A triste e deprimente história do maior goleiro da seleção brasileira de futebol
Casos de jogadores de futebol que serviram às ditaduras são conhecidos.
Para ficar em apenas dois envolvendo jogadores famosos e ainda na letra A, temos Andrada (1939-2019), goleiro argentino que brilhou no Vasco e sofreu o milésimo gol de Pelé, e Augusto (1920-2004), zagueiro também do Vasco, capitão da seleção brasileira na Copa do Mundo de 1
O primeiro morreu estigmatizado pela acusação de ter sido agente da polícia política argentina durante a ditadura e participado do sequestro e morte de dois opositores do regime. O segundo fez carreira bem-sucedida como policial ao chegar à chefia da Secretaria de Censura durante a ditadura brasileira. Tem também o caso de Didi Pedalada, mas esta é outra história.
Nem por isso é menos estarrecedora a denúncia do ex-deputado Adriano Diogo, que comandou a Comissão da Verdade de São Paulo, sobre a colaboração de Gylmar dos Santos Neves, goleiro revelado pelo Corinthians, bicampeão mundial pela seleção brasileira em 1958/62, e pelo Santos, em 1962/63, com a ditadura.
Diogo esteve preso por 90 dias na delegacia da Operação Bandeirantes, na rua Tutóia, por triste ironia no bairro do Paraíso, em São Paulo.
Ele conta ter visto várias vezes aquele que é considerado o maior arqueiro da história da seleção nos corredores da delegacia, incluindo naqueles onde se torturavam e matavam opositores do regime.
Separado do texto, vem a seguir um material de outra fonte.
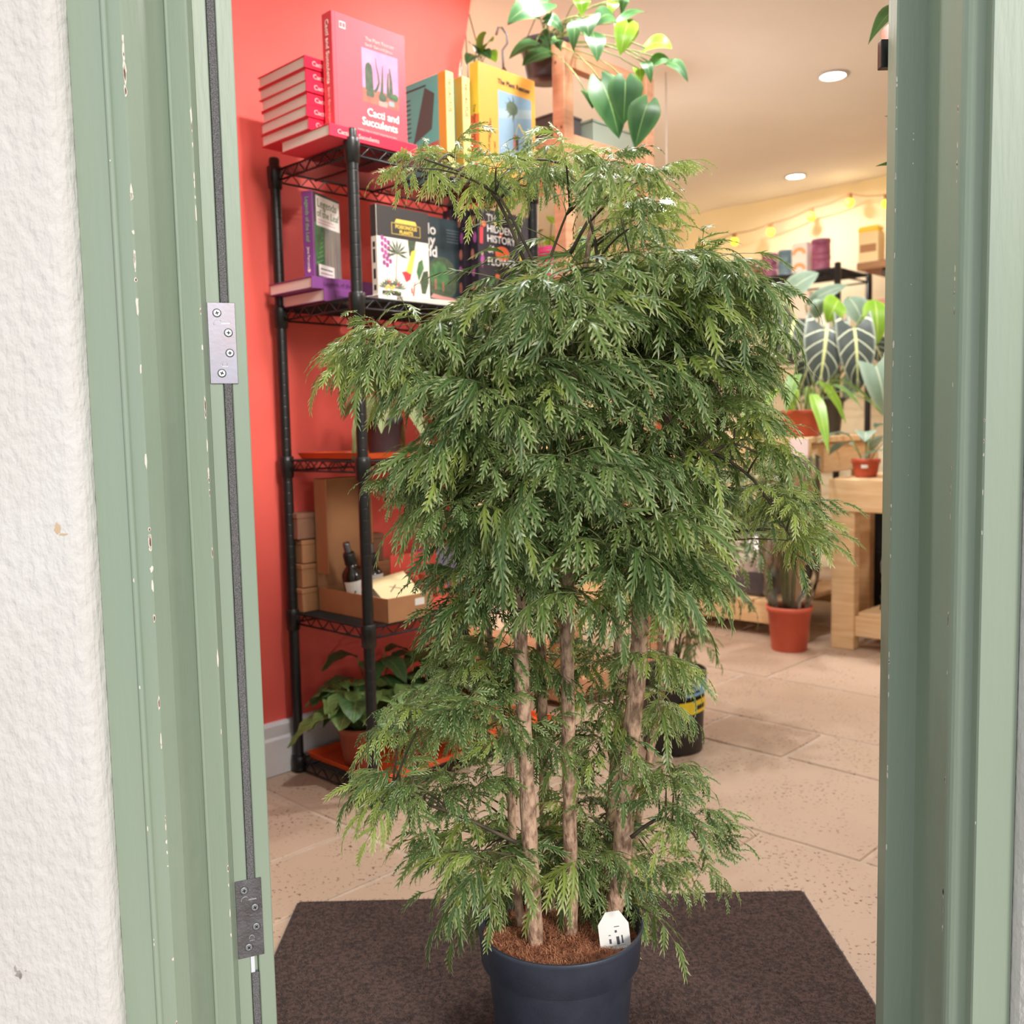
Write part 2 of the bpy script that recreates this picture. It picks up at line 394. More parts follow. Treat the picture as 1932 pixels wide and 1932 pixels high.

“Os carcereiros se referiam a Gylmar como o ‘despachante do DOI-CODI’”, disse Diogo à coluna. Gylmar tinha uma pequena agência de automóveis e tratava de legalizar a documentação dos carros utilizados por presos, para uso da polícia política.
A atividade acabou por lhe render uma concessionária da General Motors no bairro do Tatuapé, por meio da qual Gylmar obteve permissão para vender veículos, Opalas e Chevettes, isentos de impostos a militares e delegados.
Diogo diz que o uso de peruas Veraneio, da GM, pela polícia política brasileira, e carros Falcon, da Ford, pela da Argentina, fizeram parte do mesmo esquema colaboracionista.
Gylmar era cunhado do deputado Ricardo Izar (1938-2008) e pelo menos três fontes da colônia sírio-libanesa, que ambos frequentavam, confirmam relatos feitos por ele sobre torturas e até cadáveres que teriam visto na delegacia.
E por que só agora tudo vem à tona?
Porque o nome de Gylmar voltou ao noticiário em função da condenação de seu filho, Marcelo Izar Neves, 55, a um ano de prisão, pena revertida para serviços à comunidade, por agressão e injúria racial a um vizinho judeu.
Marcelo, que é dono de camarotes em 11 estádios de futebol, entre os quais os dos quatro grandes paulistas, se desentendeu com o vizinho em condomínio no Morumbi e gritou: “Por isso que os judeus se foderam na vida. Hitler estava certo, a raça de vocês, judeus, não presta”.
A surpresa causada por envolver o filho de alguém com imagem pública intocada fez com que aparecessem relatos de pessoas que não se surpreenderam, entre elas o ex-deputado Diogo, que testemunhou aquilo que outras fontes até julgavam ser conversa da garganta para fora, para mostrar proximidade com o poder.
Não é a primeira vez, e oxalá seja a última, que a obrigação profissional se sobrepõe ao desejo e ao sentimento do jornalista.
Gylmar dos Santos Neves era meu ídolo, desde a infância.